What happened: Capacity left the market
Motor divisions were scaled back or shed …
? HSBC put its motor insurer arm into run-off in September 2009. By the beginning of 2010, it had emerged through an Insurance Times investigation that a total of £213.5m had been pumped into the reserves prior to run-off, following a loss of £178m in 2009. MMA also put its motor insurer Gateway into run-off in 2009.
? In January 2010, QBE put its personal lines motor book into run-off. The insurer said it was a non-core line of business.
? In July 2010, NIG suddenly decided to withdraw from personal lines business following motor losses, to focus on commercial. Its surprise move provoked ire among brokers.
? Other insurers scaled back capacity, despite remaining in the market. Zurich effectively priced itself out, scaling back its private motor book by 25%, while Brit’s motor book fell to £81.6m in 2010 from £115.2m in 2009.
… and then picked back up again
? Following the price rises in the personal lines motor market, capacity has slowly started to re-emerge. Insurancetimes.co.uk revealed earlier this month that Zurich has plans to re-enter the market in the second half of 2011. Other insurers are expected to follow suit as the market recovers.
? Insurers have developed a renewed focus on intermediated personal lines, with a raft of new appointments, including Mark Christer as personal lines managing director at RSA in March.
What it meant
Double-digit price hikes
? When capacity left the market towards the end of 2009 and in the first half of 2010, prices could finally rise. In the second half of the year, double-digit rate hikes occurred across the market. Though some players are still at the lower end of the pricing scale, rates across the board have risen significantly.
? It will take some time for this to feed through into results – and bodily injury claims are still inflating – but there is a chance that if prices continue to rise, as they have been doing so far this year, the motor market could eventually return to profit.
What might happen next
Prices rises create more capacity, which could send prices back down
? Prices are set to continue rising, with 2011 percentage point rises set to be in the teens or even 20s. However, this will encourage capacity to return to the market, and when this reaches a certain level, the price rises will tail off. Depending on individual strategies, this could potentially push prices back down a little.
Outside scrutiny keeps price hikes subdued
? There has been national scrutiny of the massive and sudden price hikes in motor insurance, including widespread national media coverage and an inquiry by the Transport Select Committee. This will put pressure on insurers to keep price rises down as much as possible – but can also be used as a tool by the industry when lobbying for legal and other reform.

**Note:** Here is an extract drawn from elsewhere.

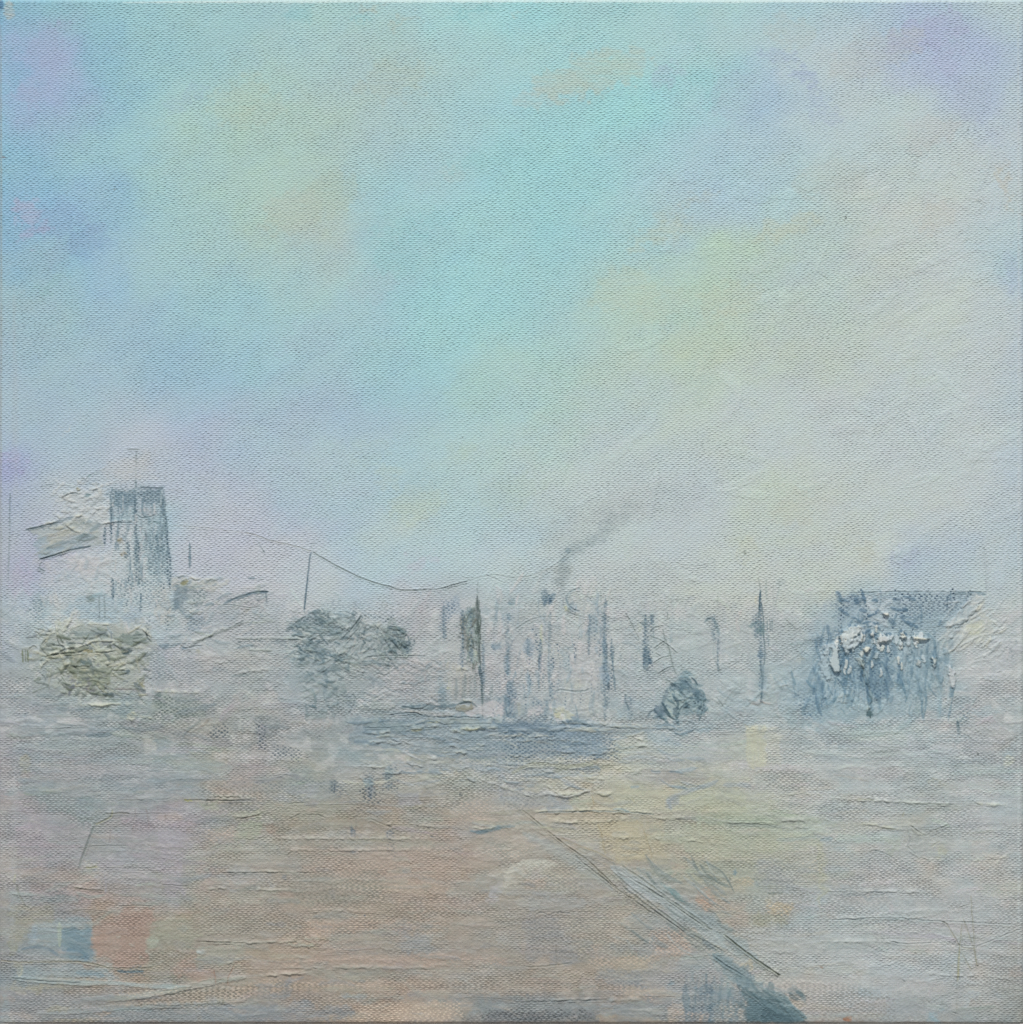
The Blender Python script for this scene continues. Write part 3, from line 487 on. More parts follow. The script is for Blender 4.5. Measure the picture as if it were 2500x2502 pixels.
for i in range(8): N_('d', [(240 + i * 9, 960 + i * 9), (330 + i * 8, 905 + i * 10), (460, 870 + i * 12)], '9ca9ae', w=2.2, a=.35, h=-1, lip=1, brk=.3)
N_('d', [(640,800),(720,840),(745,890)], '9aa4a4', w=2.4, a=.5); N_('d', [(920,830),(850,880),(800,960)], '9aa4a4', w=2, a=.4)
S_('d', [(475,870),(470,960),(478,1040)], 7, 'bcc49a', .75, soft=.5, streak=.1); S_('d', [(480,1040),(480,1160)], 4, '8fa096', .6)
S_('d', [(465,1150),(462,1230),(468,1330)], 9, '4d6e92', .85, soft=.7, streak=.3); E_('d', 468, 1240, 5, 14, '2f4f78', .8, soft=3); E_('d', 470, 1350, 10, 10, '93a9bc', .6); S_('d', [(540,1180),(545,1360)], 10, '93a9b4', .45)
E_('d', 360, 1080, 18, 20, '8ea5c2', .65, soft=10); A_('d', [(310,1060),(450,1040),(440,1200),(310,1200)], '5d7ba4', .6, mode='pit', soft=10); S_('d', [(340,1330),(350,1400),(400,1440)], 12, '8aa3be', .6); S_('d', [(150,1150),(150,1260),(160,1360)], 10, '86a0b6', .55)
E_('d', 45, 1080, 12, 8, '7f95b0', .7); A_('d', [(530,1060),(640,1050),(640,1200),(540,1200)], 'b6bcb2', .5); A_('d', [(640,1080),(760,1090),(760,1280),(660,1290)], '9db2bc', .6, soft=10); A_('d', [(660,1180),(760,1180),(750,1290),(670,1290)], '5c7e94', .6, mode='pit', soft=8)
A_('d', [(780,1020),(990,1020),(1000,1240),(1020,1500),(900,1480),(780,1440)], 'bfbcbc', .6, soft=16, streak=.3); E_('d', 790, 1430, 40, 14, 'bcc0aa', .5)
N_('d', [(600,1500),(680,1490),(780,1508),(880,1500),(930,1480)], '7f9496', w=3.4, a=.7, brk=.2); A_('d', [(580,1520),(1000,1520),(1060,1700),(880,1740),(620,1640)], 'bfc1ba', .7, soft=14, streak=.3)
A_('d', [(560,1640),(660,1660),(800,1760),(780,1790),(660,1790),(600,1700)], 'c2c2a0', .85, h=1.5, soft=6, streak=.2, cover=.4); E_('d', 730, 1808, 16, 4, '45567e', .85, soft=3, rag=2); E_('d', 660, 1800, 10, 5, '5a7088', .7, soft=3)
# right pier of the hall
E_('d', 920, 640, 6, 6, '93a9b8', .8, soft=3); N_('d', [(905,625),(925,618),(942,640),(925,658)], '7a94a8', w=2.6, a=.6); S_('d', [(940,650),(980,680),(1030,710)], 10, '8ca4b4', .65)
A_('d', [(960,760),(1060,740),(1090,860),(1060,980),(960,1000),(880,960),(850,980)], '8ba1b2', .7, soft=12, streak=.5, ang=-.6, var=.08); A_('d', [(900,820),(1080,780),(1080,980),(880,960)], '506f8c', .6, mode='pit', soft=14)
S_('d', [(1035,550),(1038,660),(1048,780)], 4, '94a2a2', .6); N_('d', [(1032,560),(1040,700)], '90a0a2', w=2.2, a=.6, brk=.3); S_('d', [(1060,400),(1065,700),(1062,800)], 10, 'a9b1b0', .4, streak=.6)
S_('d', [(1060,980),(1080,1150),(1095,1300),(1105,1480)], 13, '7d98b4', .75, soft=.7, streak=.45); S_('d', [(1060,1000),(1090,1250),(1110,1490)], 18, '3f6088', .85, mode='pit', soft=.7, streak=.2); S_('d', [(1105,1420),(1108,1490)], 7, '3c5268', .85)
E_('d', 1045, 1020, 14, 12, '86a0bc', .7); S_('d', [(990,1080),(1000,1150)], 10, '8ca5bc', .6); E_('d', 1070, 1340, 14, 26, '8ca3c4', .65, soft=8); N_('d', [(1090,1040),(1095,1280)], '5d7488', w=2.4, a=.7); N_('d', [(1078,1520),(1080,1660)], '7f8fa2', w=2.6, a=.6, brk=.3)
# foot of the hall, left
A_('d', [(380,1550),(520,1570),(540,1640),(420,1660),(350,1620)], '889cae', .7, soft=9, streak=.4); A_('d', [(350,1540),(540,1560),(560,1760),(400,1800)], '3f5d86', .65, mode='pit', soft=12); A_('d', [(290,1640),(340,1630),(330,1740),(280,1750)], '93a4a6', .7, soft=7, ang=1.5); S_('d', [(265,1600),(265,1740)], 8, 'b3b29c', .6)
S_('d', [(170,1400),(175,1560),(180,1720)], 12, '7b93ae', .6, streak=.5); S_('d', [(170,1400),(180,1730)], 18, '3f5c8a', .8, mode='pit'); A_('d', [(340,1680),(480,1660),(500,1740),(360,1740)], 'c4bec0', .8, soft=6)
for _ in range(24):
    x, y = rng.uniform(420, 640), rng.uniform(1640, 1800); R_('d', [(x, y), (x + 14, y + rng.normal() * 8), (x + rng.uniform(24, 50), y + rng.normal() * 12)], 2.2, 3, rng.choice(['c4cac8', '6f879c', 'b8bfbe']), .6)

# ================================================================== dark post and lattice scaffold
A_('d', [(1440,1070),(1505,1065),(1515,1250),(1440,1260)], '65809a', .85, soft=5, rag=3, streak=.3, ang=1.5); A_('d', [(1435,1060),(1520,1060),(1520,1300),(1435,1300)], '2f5074', .9, mode='pit', soft=5, streak=.2); S_('d', [(1440,1100),(1440,1290)], 5, '4f6c88', .6)
E_('d', 1425, 860, 5, 6, '47626e', .85, soft=3); E_('d', 1520, 810, 5, 12, '5a728a', .8, soft=3); S_('d', [(1480,900),(1530,830)], 7, '7c92a6', .6); A_('d', [(1410,760),(1540,780),(1520,960),(1430,960)], '56708c', .6, mode='pit', soft=9)
E_('d', 1380, 880, 14, 22, 'a9b8b6', .6); S_('d', [(1470,640),(1475,800)], 12, 'b9b6c2', .5); E_('d', 1240, 780, 22, 14, 'bbb8bc', .5)
A_('d', [(1530,950),(1630,960),(1700,1200),(1560,1340),(1500,1200)], 'adb9b8', .5, soft=12, cover=.5)
for p in [[(1500,950),(1540,905),(1630,880)],[(1490,985),(1520,988),(1640,1050),(1760,1150)],[(1530,1105),(1600,1050),(1645,1020)],[(1525,1245),(1600,1195),(1690,1165)],[(1570,1345),(1640,1300),(1725,1265)],[(1550,1140),(1605,1180)],
          [(1620,910),(1640,1000),(1680,1100),(1700,1200),(1745,1350)],[(1665,760),(1670,840)],[(1640,1390),(1720,1440)],[(1260,760),(1320,860),(1400,1020)],[(1480,980),(1500,1000)]]:
    N_('d', p, '76857e', w=2.6, a=.75, h=-2.2, lip=2.0, brk=.15)
N_('d', [(1660,640),(1880,640)], 'a3acaa', w=2, a=.4); N_('e', [(300,440),(400,450),(490,470)], 'b8bcb8', w=2.4, a=.4, h=1.2); N_('e', [(190,285),(300,320),(440,318),(600,285)], 'a4acac', w=2.4, a=.4, h=-1.4)
E_('d', 1400, 900, 6, 12, 'bcc4a4', .5); E_('d', 1140, 1600, 20, 16, '9fb0b8', .5)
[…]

It depends what happens to RBSI …
? The shape of the motor market will be heavily influenced by the future direction of RBS Insurance, its biggest player. Its parent bank has until 2013 to sell or float the insurer, which is currently on an aggressive growth drive as a consequence.
? If floated, the insurer will be looking for major growth to satisfy shareholders, which could depress prices.
? If sold to an insurer with an existing presence, this will create a huge force at the top of the market and dampen competition, potentially pushing prices up.
? And if sold to an overseas buyer, this will bring a new force into the UK market, with new approaches and strategies. Whatever happens, the future of RBSI will go a long way towards influencing the future of the UK motor market.